The report said “indications from the Australian government” show that the human costs of offshore processing are likely to be repeated. It “suggests living conditions for the first asylum seekers will be once again grossly inadequate”.
So far, only single men are housed in Nauru’s army-built “Topside” camp. But families, pregnant women and children have been offered no exemptions. These refugees, now held in various detention centres around Australia, have also been unable to claim refugee status.
Reports from detention centres in Perth, Curtin, Darwin, Melbourne and Christmas Island say that none of those who arrived by boat after August 13 have been able to apply or have their respective situations heard by immigration. They include children with disabilities, heavily pregnant women and torture survivors.
Given the fact that there is more than double the number of refugees already in Australian detention than will be sent to Nauru and Manus Island, their future is precarious and unclear.

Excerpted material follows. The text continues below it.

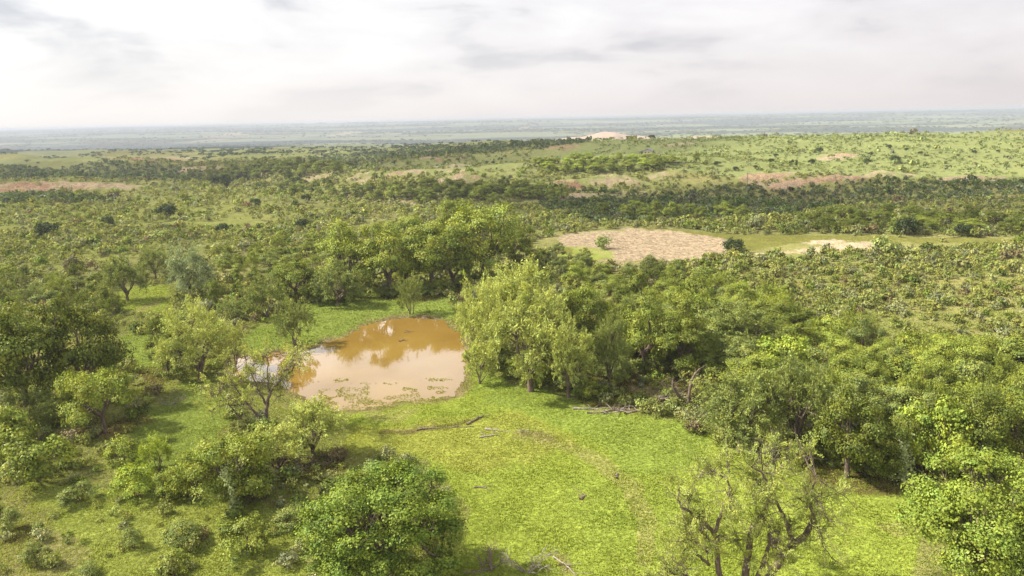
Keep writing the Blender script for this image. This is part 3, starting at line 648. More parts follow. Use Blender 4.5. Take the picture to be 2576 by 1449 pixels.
# understorey that fills the feet of the groves
UN = [(830, 765, 60), (880, 758, 60), (935, 752, 55), (990, 748, 60), (1050, 742, 60), (1105, 735, 60), (1165, 722, 55), (1225, 712, 60), (1285, 695, 60), (1330, 672, 60),
      (1250, 905, 80), (1300, 950, 90), (1370, 968, 90), (1440, 985, 85), (1490, 1000, 80), (1500, 940, 90), (1560, 955, 85), (1600, 900, 100), (1680, 920, 90), (1770, 950, 90), (1790, 890, 90), (1820, 960, 110),
      (1880, 1010, 110), (1960, 1060, 110), (2060, 1080, 120), (2060, 1150, 110), (2160, 1120, 130), (2180, 1195, 110), (2290, 1120, 130), (2400, 1170, 120), (2480, 1190, 120), (2540, 1120, 130), (1400, 890, 90), (1430, 830, 80)]
for a, b, wp in UN:
    p = ground_at(a, b); W = wp / px_per_m(p)
    place(BU[int(a) % 4], 'bush', 'dark green bush filling the foot of a grove', 'bush', p, W * .62, W, rt.uniform(0, 6.28), tuple(np.array(MDG if a % 3 else OLV) * rt.uniform(.75, 1.05)), 'bushes at the feet of the groves')

# the big round tree in front, the right corner tree, the bare limbed willow
bigt = build_proto('broad', 901, 10, 5.2, 66000, .15, nl=52, low=-.85, cz=.49, sz=.5, nlimb=7, rlf=.21, sub=14, twigs=True)
p, H, W = spot(975, 1458, 1150, 420)
place(bigt, 'broadleaf_tree', 'big round bright green tree at the bottom of the picture', 'tree', p, H, W, .4, (.165, .23, .034))
cort = build_proto('broad', 902, 10, 5.2, 52000, .16, nl=46, low=-.85, cz=.5, sz=.5, nlimb=7, rlf=.215, sub=14, twigs=True)
p, H, W = spot(2460, 1480, 1095, 420)
place(cort, 'broadleaf_tree', 'bright green tree filling the bottom right corner', 'tree', p, H, W, 1.9, (.205, .27, .04))
st = [([(-1.0, 0, -.3), (-1.6, .2, 2), (-1.9, .1, 4.2), (-2.1, 0, 5.2), (-3.0, -.2, 6.4), (-4.3, -.4, 7.4)], .20, .07),
      ([(-2.05, 0, 5.0), (-1.5, .4, 6.5), (-1.0, .5, 8.0), (-1.3, .3, 9.2)], .11, .04),
      ([(.1, 0, -.3), (.2, .3, 2.2), (.35, .2, 4.2), (.4, .1, 5.4), (1.3, .4, 6.6), (1.6, .5, 8), (1.0, .6, 9.4)], .24, .05),
      ([(.45, -.2, -.3), (.9, -.5, 2.5), (1.35, -.6, 4.6), (1.2, -.8, 5.6)], .17, .06),
      ([(1.0, .2, -.3), (2.2, .5, 1.8), (3.3, .6, 3.6), (4.2, .5, 4.6), (4.4, .2, 6.4), (3.9, .3, 7.6), (4.6, .5, 8.8)], .27, .05),
      ([(3.4, .6, 3.7), (2.9, 1.2, 5.4), (2.2, 1.4, 7.0), (2.4, 1.2, 9.6)], .14, .04),
      ([(-1.6, 0, -.2), (-3.0, -.5, 1.6), (-4.4, -.8, 2.6), (-5.4, -1, 2.7)], .12, .04),
      ([(-2.2, .3, 2.4), (-3.2, -.2, 3.6), (-3.5, -.6, 5.0), (-4.0, -1, 5.3)], .09, .03)]
rgx = np.random.default_rng(77)
lb = []
st = [([(u * 1.22, v, w) for u, v, w in pts], a, b) for pts, a, b in st]
for pts, a, b in st:
    pts = np.array(pts)
    for q in pts[2:]:
        for _ in range(3):
            lb.append(q + rgx.normal(0, 1, 3) * (1.15, 1.5, .85) + (0, 0, .3))
lb = [q for q in lb if q[2] > 2.0]
hero = build_proto('plume', 903, 10.5, 5.6, 64000, .165, stems=st, lobes=lb, rlf=.21, sub=9, up=.75)
p, H, W = spot(1868, 1500, 1140, 400)
place(hero, 'willow_tree', 'thinly leaved willow with many bare twisting limbs at the bottom right', 'willow', p, None, None, 0, (.30, .345, .08))
# forked willow in front of the pond
st2 = [([(0, 0, -.3), (.15, 0, 1.6), (.35, .1, 3.2), (.7, .2, 4.6), (1.7, .3, 6.0), (2.7, .4, 7.0), (3.3, .3, 8.6)], .24, .06),
       ([(.3, .1, 3.0), (-.4, .3, 4.6), (-.9, .5, 6.6), (-1.3, .5, 8.2)], .12, .03),
       ([(0, 0, .4), (-1.2, .3, 2.6), (-2.2, .4, 4.4), (-2.8, .3, 6.4)], .14, .03),
       ([(-.2, 0, -.2), (-2.0, .2, 1.2), (-3.2, .2, 3.2), (-3.8, .2, 4.6)], .10, .03),
       ([(.6, .2, 4.4), (.3, .8, 6.2), (.5, 1.0, 8.4)], .10, .03)]
st2 = [([(u * 1.15, v, w * .93) for u, v, w in pts], a * .72, b * .72) for pts, a, b in st2]
lb = []
for pts, a, b in st2:
    for q in np.array(pts)[3 if len(pts) > 5 else 2:]:
        for _ in range(4): lb.append(q + rgx.normal(0, 1, 3) * (1.0, 1.1, .7))
fw = build_proto('plume', 904, 9, 4.4, 15000, .2, stems=st2, lobes=lb, rlf=.22, sub=9, up=.6)
p, H, W = spot(668, 1080, 880, 230)
place(fw, 'willow_tree', 'sparse willow with a forked trunk standing in front of the pond', 'willow', p, H, W * 1.05, 0, (.35, .385, .09))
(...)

The government's “no-advantage” policy means refugees sent to Nauru will have to stay there indefinitely. Nauru is completely unequipped to deal with processing or resettling them.
The government has now officially assigned Papua New Guinea's Manus Island as an “offshore processing place” for up to 600 asylum seekers. Despite serious warnings from the United Nations High Commissioner for Refugees that Manus Island does not have the legal framework to handle refugees and asylum seekers, Bowen said the plan was in Australia's “national interest”.
The immigration minister has unilateral power to choose an “offshore processing place”. In his statement on Manus Island, he said a refugee detention centre in PNG was “not inconsistent with Australia's international obligations”. But Bowen also said he “had chosen not to have regard to the international obligations or domestic law of PNG” in making the decision.